「上半身裸」の運動会の無神経さに見る学校組織の人権意識の低さ
11月になり、運動会、体育祭を終えた学校がほとんどだと思います。
運動会に残る伝統の一つに組体操があります。
近年は危険性が指摘されており、ここ数年はコロナの影響で実施する学校も減少傾向にあるようです。
こうした組体操とセットで行われるのが男子の上半身裸による集団演技です。
組体操だけでなく、騎馬戦やマスゲームなどを上半身裸で行う学校はいまだに多くあるようです。
なぜ「上半身裸」になるのか
そもそも、何らかの競技を行うときにどうして裸になる必要があるのでしょうか。
諸説あるようですが、健康増進や心身を鍛えるという名目で戦前や戦中の軍事教練的な意味合いで行われ始めたケースは多いようです。
(女子にも行っていた写真がネット上にはありました)
現代において、上半身が裸になった状態で日常生活を行う習慣は一切ありません。
当然、運動会においても裸である必要はなく、単に伝統的に続いてきたものを無自覚に、無批判に継続しているにすぎません。
騎馬戦などの競技においては、服を着ていると引っ張られて危ない、という理由を挙げていることがあるようです。
しかし、それとてそもそも服を着ていたら危ないような競技自体の継続を考え直すべきであり、指導するべきは競技内容であって服を脱がすことではありません。
LGBTだけではない、多くの人への配慮
上半身裸で人前に出るという行為は、人によって大きな抵抗感があるものです。
LGBTの方などはもちろんですが、そうではない人でも抵抗のある人は多いはずです。
皮膚のけがややけど、それ以外にも肉体的コンプレックスを抱えている人などはこうした上半身裸になる行為に対して極めて強い抵抗を感じているでしょう。
(そして観覧している人たちの中にも、そうした姿を見ることに抵抗がある人がいる、ということです)
私自身、高校時代に上半身裸で何らかの競技をさせられたことは記憶していますが、とても抵抗があり、不快なものでした、
当時、20年ほど前はそういった不満を訴えても一蹴されていました。
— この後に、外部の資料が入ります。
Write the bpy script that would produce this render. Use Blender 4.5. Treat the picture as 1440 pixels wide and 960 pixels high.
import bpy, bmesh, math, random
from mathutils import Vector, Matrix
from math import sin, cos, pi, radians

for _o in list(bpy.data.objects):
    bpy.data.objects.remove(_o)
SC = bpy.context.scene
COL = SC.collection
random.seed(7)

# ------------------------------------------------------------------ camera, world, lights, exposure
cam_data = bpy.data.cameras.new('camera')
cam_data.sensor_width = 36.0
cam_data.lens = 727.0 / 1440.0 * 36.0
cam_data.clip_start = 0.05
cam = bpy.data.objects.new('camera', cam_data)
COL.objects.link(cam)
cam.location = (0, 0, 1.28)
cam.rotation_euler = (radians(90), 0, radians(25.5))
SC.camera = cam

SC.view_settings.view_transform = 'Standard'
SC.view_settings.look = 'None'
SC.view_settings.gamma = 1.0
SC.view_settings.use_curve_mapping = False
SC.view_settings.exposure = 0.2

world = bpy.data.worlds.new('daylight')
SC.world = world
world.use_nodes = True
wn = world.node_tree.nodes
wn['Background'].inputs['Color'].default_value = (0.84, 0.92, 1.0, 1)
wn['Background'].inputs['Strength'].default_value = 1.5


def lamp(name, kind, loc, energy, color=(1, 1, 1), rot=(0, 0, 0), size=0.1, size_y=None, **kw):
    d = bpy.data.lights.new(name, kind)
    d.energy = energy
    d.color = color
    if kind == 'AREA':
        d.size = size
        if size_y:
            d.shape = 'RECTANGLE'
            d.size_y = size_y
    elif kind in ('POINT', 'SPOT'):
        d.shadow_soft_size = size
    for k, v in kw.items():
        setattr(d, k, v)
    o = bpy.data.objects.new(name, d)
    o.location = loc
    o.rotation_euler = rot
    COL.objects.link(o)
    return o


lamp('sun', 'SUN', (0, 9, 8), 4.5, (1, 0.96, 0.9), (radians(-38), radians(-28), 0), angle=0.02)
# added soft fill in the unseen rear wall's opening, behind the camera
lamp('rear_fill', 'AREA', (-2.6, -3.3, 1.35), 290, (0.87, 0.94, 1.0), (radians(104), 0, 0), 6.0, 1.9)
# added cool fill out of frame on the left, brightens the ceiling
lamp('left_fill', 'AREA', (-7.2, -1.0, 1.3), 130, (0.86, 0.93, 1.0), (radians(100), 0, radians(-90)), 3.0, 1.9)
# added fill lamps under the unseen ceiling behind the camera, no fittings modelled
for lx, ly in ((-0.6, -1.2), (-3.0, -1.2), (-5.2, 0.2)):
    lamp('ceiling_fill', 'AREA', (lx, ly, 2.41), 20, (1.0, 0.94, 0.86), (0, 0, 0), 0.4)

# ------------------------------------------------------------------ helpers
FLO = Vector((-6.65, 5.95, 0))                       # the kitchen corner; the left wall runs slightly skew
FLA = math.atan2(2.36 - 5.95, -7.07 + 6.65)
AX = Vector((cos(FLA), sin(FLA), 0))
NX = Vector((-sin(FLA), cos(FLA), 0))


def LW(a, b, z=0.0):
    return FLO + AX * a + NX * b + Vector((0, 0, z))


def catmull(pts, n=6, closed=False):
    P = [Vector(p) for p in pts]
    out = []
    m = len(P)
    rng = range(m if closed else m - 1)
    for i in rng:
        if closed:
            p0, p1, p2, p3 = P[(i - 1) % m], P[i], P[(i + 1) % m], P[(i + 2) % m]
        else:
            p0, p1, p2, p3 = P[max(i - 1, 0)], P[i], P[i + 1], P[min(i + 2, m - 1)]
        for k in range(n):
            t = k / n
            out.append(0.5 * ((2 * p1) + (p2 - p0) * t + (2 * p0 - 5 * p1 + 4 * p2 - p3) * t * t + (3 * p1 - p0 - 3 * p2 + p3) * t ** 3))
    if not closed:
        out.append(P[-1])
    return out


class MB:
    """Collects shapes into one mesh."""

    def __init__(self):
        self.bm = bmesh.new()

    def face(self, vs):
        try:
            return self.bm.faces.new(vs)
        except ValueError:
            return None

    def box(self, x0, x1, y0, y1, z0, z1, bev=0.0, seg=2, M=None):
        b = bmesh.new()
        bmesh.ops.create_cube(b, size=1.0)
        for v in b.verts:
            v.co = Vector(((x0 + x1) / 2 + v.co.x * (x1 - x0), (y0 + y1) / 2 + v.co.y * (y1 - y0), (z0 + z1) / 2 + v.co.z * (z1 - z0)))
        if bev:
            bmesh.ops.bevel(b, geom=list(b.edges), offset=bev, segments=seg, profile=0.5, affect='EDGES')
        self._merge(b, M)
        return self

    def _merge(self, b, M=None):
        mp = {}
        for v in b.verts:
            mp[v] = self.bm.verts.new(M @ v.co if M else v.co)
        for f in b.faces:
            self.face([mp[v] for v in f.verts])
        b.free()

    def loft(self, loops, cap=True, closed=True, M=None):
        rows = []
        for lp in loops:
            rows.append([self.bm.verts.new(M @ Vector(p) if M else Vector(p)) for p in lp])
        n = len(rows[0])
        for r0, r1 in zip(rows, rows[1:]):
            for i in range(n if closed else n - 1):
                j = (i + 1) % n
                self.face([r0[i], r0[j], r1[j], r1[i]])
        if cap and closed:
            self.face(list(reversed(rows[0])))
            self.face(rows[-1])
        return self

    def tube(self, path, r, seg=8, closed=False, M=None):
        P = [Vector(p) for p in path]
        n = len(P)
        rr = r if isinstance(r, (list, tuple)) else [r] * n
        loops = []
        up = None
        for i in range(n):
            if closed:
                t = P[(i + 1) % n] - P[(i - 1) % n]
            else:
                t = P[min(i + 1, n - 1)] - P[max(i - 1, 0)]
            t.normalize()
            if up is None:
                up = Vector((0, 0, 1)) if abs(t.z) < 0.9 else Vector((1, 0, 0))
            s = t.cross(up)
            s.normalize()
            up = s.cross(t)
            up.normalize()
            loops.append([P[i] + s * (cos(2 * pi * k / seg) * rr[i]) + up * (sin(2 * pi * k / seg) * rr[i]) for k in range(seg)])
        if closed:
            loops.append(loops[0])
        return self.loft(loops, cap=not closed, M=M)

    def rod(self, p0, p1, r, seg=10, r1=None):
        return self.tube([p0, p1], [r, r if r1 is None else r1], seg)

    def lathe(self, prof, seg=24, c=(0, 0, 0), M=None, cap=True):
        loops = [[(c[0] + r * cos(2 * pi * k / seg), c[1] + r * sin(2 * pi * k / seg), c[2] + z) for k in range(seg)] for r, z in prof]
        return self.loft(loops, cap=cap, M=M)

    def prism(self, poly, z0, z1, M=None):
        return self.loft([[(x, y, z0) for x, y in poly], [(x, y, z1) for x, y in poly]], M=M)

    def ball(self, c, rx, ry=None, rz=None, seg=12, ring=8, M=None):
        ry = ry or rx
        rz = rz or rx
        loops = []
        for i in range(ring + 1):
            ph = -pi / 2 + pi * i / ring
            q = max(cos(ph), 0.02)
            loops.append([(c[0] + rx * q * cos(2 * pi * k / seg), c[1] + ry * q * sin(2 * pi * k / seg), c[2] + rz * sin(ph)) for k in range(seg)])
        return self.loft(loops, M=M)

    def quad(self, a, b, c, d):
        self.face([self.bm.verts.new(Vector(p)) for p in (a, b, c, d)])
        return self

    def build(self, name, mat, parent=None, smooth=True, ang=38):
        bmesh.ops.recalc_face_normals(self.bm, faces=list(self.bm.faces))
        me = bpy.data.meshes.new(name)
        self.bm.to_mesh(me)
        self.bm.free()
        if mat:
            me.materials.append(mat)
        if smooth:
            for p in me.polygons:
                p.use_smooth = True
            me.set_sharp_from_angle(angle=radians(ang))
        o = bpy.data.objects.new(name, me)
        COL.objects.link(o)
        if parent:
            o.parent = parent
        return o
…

しかし、現代は違うはずです。こういったことに問題意識を共有している時代です。
にもかかわらず、上半身裸の運動を続けるということに対し、学校という組織や制度の在り方や限界、矛盾を感じずにはいられません。
男女平等の前に人権感覚
学校という組織は人権感覚に関して鈍い側面があります。
ブラック校則という言葉もあるように、生徒の権利を制限するのに必死ですし、法律的な意識が低い教員も多いようです。
学校が荒れていた時代に、そうした行為が必要だったことを否定はしません。
しかし、時代は変わっています。
日本の学校の当たり前は、権利や多様性を重視する世界から取り残された存在になりつつあるのです。
まずは身近でありながら、これまでにないがしろにしてきた人権感覚に疑いを抱き、改善していく必要があるのではないでしょうか。